- **What is being asked**: Restate each line word for word. Leave out every picture.

- **Dataset extract**:
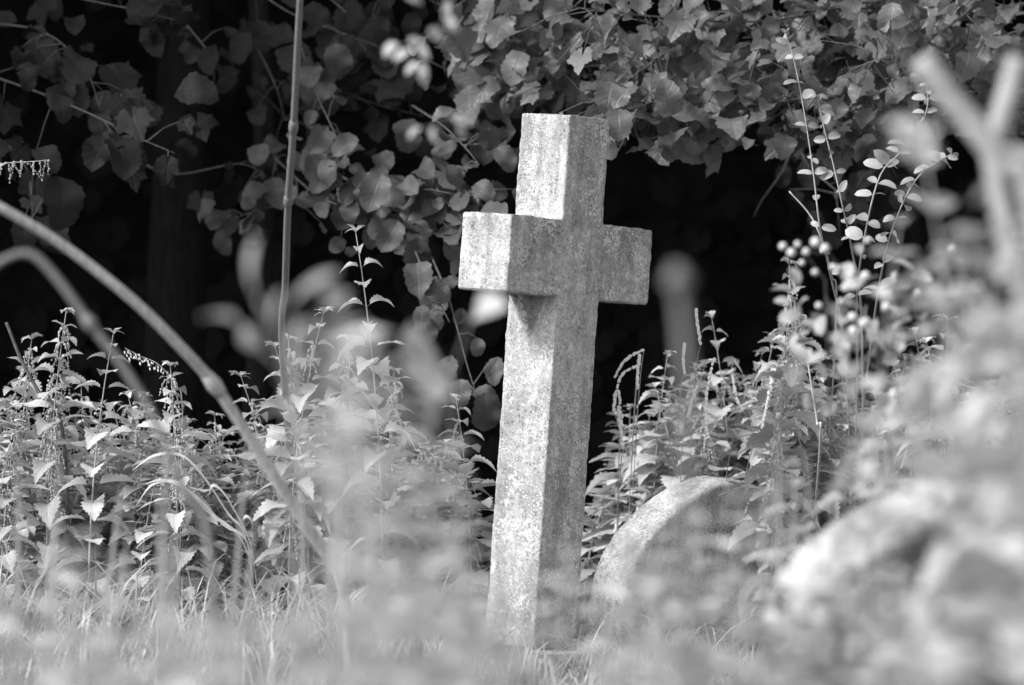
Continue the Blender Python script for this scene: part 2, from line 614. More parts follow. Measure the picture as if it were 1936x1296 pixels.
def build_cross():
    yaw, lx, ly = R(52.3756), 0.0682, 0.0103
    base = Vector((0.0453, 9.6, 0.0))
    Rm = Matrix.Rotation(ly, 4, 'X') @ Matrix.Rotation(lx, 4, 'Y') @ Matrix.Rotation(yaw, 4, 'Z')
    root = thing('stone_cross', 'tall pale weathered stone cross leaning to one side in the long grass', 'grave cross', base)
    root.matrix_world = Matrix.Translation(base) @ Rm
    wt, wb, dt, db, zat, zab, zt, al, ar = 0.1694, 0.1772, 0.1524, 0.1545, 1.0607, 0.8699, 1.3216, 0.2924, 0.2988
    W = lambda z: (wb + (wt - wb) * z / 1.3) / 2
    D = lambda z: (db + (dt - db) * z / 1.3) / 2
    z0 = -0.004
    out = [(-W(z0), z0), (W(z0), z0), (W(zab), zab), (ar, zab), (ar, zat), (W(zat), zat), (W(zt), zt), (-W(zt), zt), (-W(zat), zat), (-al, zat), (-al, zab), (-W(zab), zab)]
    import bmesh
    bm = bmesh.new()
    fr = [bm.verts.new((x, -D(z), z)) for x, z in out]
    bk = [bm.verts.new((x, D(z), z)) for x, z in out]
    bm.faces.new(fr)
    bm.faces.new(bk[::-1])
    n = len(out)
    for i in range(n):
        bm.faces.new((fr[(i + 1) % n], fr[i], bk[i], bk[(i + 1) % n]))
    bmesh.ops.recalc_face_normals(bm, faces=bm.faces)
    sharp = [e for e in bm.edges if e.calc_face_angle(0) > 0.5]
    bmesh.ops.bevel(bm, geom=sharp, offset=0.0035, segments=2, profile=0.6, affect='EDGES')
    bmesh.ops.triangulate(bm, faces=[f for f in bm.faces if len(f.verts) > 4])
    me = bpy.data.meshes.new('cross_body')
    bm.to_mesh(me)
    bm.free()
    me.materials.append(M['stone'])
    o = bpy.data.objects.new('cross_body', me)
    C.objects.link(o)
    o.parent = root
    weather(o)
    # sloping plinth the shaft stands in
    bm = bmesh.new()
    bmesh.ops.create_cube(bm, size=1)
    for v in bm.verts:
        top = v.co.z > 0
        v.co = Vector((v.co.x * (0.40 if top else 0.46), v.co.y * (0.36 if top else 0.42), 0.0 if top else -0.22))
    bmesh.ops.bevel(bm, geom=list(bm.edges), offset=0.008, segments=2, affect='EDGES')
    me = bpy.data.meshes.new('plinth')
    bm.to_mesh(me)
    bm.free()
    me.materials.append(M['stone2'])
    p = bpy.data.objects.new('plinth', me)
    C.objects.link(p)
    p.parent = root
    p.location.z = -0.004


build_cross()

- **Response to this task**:
Continue the Blender Python script for this scene: part 2, from line 614. More parts follow. Measure the picture as if it were 1936x1296 pixels.
def build_cross():
    yaw, lx, ly = R(52.3756), 0.0682, 0.0103
    base = Vector((0.0453, 9.6, 0.0))
    Rm = Matrix.Rotation(ly, 4, 'X') @ Matrix.Rotation(lx, 4, 'Y') @ Matrix.Rotation(yaw, 4, 'Z')
    root = thing('stone_cross', 'tall pale weathered stone cross leaning to one side in the long grass', 'grave cross', base)
    root.matrix_world = Matrix.Translation(base) @ Rm
    wt, wb, dt, db, zat, zab, zt, al, ar = 0.1694, 0.1772, 0.1524, 0.1545, 1.0607, 0.8699, 1.3216, 0.2924, 0.2988
    W = lambda z: (wb + (wt - wb) * z / 1.3) / 2
    D = lambda z: (db + (dt - db) * z / 1.3) / 2
    z0 = -0.004
    out = [(-W(z0), z0), (W(z0), z0), (W(zab), zab), (ar, zab), (ar, zat), (W(zat), zat), (W(zt), zt), (-W(zt), zt), (-W(zat), zat), (-al, zat), (-al, zab), (-W(zab), zab)]
    import bmesh
    bm = bmesh.new()
    fr = [bm.verts.new((x, -D(z), z)) for x, z in out]
    bk = [bm.verts.new((x, D(z), z)) for x, z in out]
    bm.faces.new(fr)
    bm.faces.new(bk[::-1])
    n = len(out)
    for i in range(n):
        bm.faces.new((fr[(i + 1) % n], fr[i], bk[i], bk[(i + 1) % n]))
    bmesh.ops.recalc_face_normals(bm, faces=bm.faces)
    sharp = [e for e in bm.edges if e.calc_face_angle(0) > 0.5]
    bmesh.ops.bevel(bm, geom=sharp, offset=0.0035, segments=2, profile=0.6, affect='EDGES')
    bmesh.ops.triangulate(bm, faces=[f for f in bm.faces if len(f.verts) > 4])
    me = bpy.data.meshes.new('cross_body')
    bm.to_mesh(me)
    bm.free()
    me.materials.append(M['stone'])
    o = bpy.data.objects.new('cross_body', me)
    C.objects.link(o)
    o.parent = root
    weather(o)
    # sloping plinth the shaft stands in
    bm = bmesh.new()
    bmesh.ops.create_cube(bm, size=1)
    for v in bm.verts:
        top = v.co.z > 0
        v.co = Vector((v.co.x * (0.40 if top else 0.46), v.co.y * (0.36 if top else 0.42), 0.0 if top else -0.22))
    bmesh.ops.bevel(bm, geom=list(bm.edges), offset=0.008, segments=2, affect='EDGES')
    me = bpy.data.meshes.new('plinth')
    bm.to_mesh(me)
    bm.free()
    me.materials.append(M['stone2'])
    p = bpy.data.objects.new('plinth', me)
    C.objects.link(p)
    p.parent = root
    p.location.z = -0.004


build_cross()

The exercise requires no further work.